En efecto, lo decisivo es encontrar argumentos y percepciones políticas comunes sobre el conflicto del que el terrorismo yihadista es meramente un efecto. Que sólo se llegue a acuerdos acerca de su persecución judicial ya es confesar que no se tiene diagnóstico común sobre las causas. El pacto no solo no avanza hacia ellas, sino que lo considera imposible y cierra el debate en falso. La prueba es que, por mucho que se haya firmado, el pacto no ha permitido que el PP tome una decisión política respecto a las demandas de Francia en una situación dramática. En realidad, Rajoy sabe que acordar siete artículos del Código Penal es acordar bien poco. Respecto a las causas, se tiene la impresión de que dejamos la palabra a las potencias principales. Podemos exige lo debido cuando se niega a asumir este papel subalterno y reclama que la opinión pública española debata diagnósticos políticos acerca de este intenso conflicto. Pues solo si se aborda este tema y se hace con la debida profundidad estaremos en condiciones de fundamentar una decisión acerca de lo que está en juego, la paz o la guerra.

Esto nos da una idea de que habitamos más un Estado administrativo que un Estado político. Por supuesto que eso procede de la debilidad de la opinión pública española, pero con este tipo de pactos no se soluciona el problema de fondo. El propio PP teme ante todo una reacción como la que llevó a la victoria a Zapatero, porque sabe que la opinión pública española, aunque pueda apoyar sus ocho puntos, está en contra de la guerra. Pero de lo que se trata es de responder a esa inquietud mayoritaria con razones, no meramente dando herramientas a los jueces. Y la cuestión aquí es que no estamos solo ante un problema de terrorismo. Estamos ante una guerra regional por combatientes interpuestos, una de cuyas consecuencias, por ahora, es la acción bélica terrorista de diferente intensidad sobre las potencias extra-regionales. En realidad, para nosotros es terrorismo, pero para ellos es guerra. Está bien llegar a acuerdos sobre el efecto terrorista, pero lo decisivo es llegar a acuerdos sobre la matriz del conflicto.

Ver claro aquí es lo decisivo, pero la condición es recordar, como hace Podemos, que si nos quedamos satisfechos con el pacto tal como está, en el fondo no habremos hecho nada. La cuestión es cómo entendemos el conflicto, cómo creemos que debe resolverse, y cómo posicionarnos respecto a una guerra que enfrenta en verdad a Irán, Turquía y Arabia Saudí por la hegemonía regional, de la que afortunadamente ya ha quedado al margen Egipto, un poder limítrofe. Y la situación es compleja porque hay evidencias de que un aliado nuestro como Turquía simpatiza y apoya al EI, que es el que envía combatientes a sembrar el terror en Europa. Y que un amigo oficial como Arabia Saudí hace lo mismo. Y que un pueblo noble y humillado como el kurdo es el único dispuesto a morir combatiendo a los fanáticos del EI, mientras nosotros, que sufrimos su terror, no estamos en condiciones de reconocerlo. Por no hablar de que Irán, que milita en este asunto a nuestro favor, es nuestro mayor enemigo oficial en la zona. Esta situación es tan compleja que no se puede ocultar tras unos artículos del Código Penal.
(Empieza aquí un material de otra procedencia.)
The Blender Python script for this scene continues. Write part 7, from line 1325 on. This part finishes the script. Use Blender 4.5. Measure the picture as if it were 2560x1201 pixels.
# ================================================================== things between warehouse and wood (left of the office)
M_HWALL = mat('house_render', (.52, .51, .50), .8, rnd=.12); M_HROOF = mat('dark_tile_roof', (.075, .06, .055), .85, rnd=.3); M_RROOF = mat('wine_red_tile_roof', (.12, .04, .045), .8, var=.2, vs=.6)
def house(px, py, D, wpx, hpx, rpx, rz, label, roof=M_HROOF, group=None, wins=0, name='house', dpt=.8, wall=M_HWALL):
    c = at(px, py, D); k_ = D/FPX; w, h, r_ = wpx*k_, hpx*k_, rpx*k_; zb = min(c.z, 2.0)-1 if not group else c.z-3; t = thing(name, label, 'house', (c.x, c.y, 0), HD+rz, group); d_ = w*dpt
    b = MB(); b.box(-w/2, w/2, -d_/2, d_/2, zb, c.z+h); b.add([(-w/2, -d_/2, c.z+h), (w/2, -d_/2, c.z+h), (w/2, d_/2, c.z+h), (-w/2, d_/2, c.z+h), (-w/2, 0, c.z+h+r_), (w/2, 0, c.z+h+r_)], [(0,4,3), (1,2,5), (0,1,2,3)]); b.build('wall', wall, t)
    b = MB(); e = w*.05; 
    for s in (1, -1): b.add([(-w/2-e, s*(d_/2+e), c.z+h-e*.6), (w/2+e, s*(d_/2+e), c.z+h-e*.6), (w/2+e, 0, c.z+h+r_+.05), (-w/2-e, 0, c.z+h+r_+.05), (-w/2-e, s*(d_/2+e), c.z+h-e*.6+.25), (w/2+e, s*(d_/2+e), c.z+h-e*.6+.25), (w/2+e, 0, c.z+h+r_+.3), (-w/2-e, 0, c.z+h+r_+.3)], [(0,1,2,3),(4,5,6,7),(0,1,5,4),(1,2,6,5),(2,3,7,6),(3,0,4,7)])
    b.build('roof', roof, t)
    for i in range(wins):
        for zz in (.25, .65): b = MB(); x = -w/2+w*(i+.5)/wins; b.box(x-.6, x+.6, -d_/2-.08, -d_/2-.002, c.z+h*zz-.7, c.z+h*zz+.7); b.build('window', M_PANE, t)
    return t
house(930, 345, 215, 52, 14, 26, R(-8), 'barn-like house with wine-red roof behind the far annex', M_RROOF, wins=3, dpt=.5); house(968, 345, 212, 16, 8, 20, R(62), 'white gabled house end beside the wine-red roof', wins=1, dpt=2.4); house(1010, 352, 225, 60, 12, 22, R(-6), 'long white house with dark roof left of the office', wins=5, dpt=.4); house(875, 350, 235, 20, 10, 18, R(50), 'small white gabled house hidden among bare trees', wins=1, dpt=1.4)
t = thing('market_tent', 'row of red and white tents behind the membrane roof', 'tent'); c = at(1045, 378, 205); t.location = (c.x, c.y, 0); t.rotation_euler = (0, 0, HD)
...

Y cuando la situación es tan compleja, lo mejor sería dejar bien claro que todas las potencias, incluida Rusia, van a trabajar en la configuración de un equilibrio regional. No puede ser que Turquía persiga y mate a los defensores de los kurdos porque niegan con razón que sean terroristas, cuando en verdad están luchando contra los que nosotros llamamos terroristas. Turquía no puede ser castigada solo por Rusia, ni puede gozar de manos libres porque tenga que detener en sus fronteras a los refugiados que ella misma produce ayudando al EI. Esto merece un debate nacional y no entrar por el ojo de la aguja de la oficina del Ministro del Interior. Implica recomponer la Siria plural y tolerante, laica y neutral respecto de las religiones de la zonay, si para eso hay que contar con Rusia, debemos dejar de soñar que estamos solos en el mundo. Rusia tiene legítimos intereses porque ahora no es una amenaza hegemónica, sino que suspira por cierto equilibrio, como se vio en el claro discurso de Putin ante el mundo. Hay que atender esas exigencias, como hay que detener las aspiraciones homogeneizadoras de Arabia Saudí y hay que mostrar a Irán que no necesita un expansionismo a ultranza para defender su posición internacional como pueblo imprescindible. Y hay que limitar la política de asentamientos de Israel porque ofrece la oportunidad de intervención de potencias regionales. Y finalmente hay que darle un estatuto al noble pueblo kurdo que facilite la disolución de sus milicias. Colaborar en esto no es estar en guerra; es sencillamente cooperar en la paz. Europa no debe generar una hegemonía a su favor, sino colaborar por un equilibrio de Estados en la zona que disuada de la guerra como aspiración hegemónica.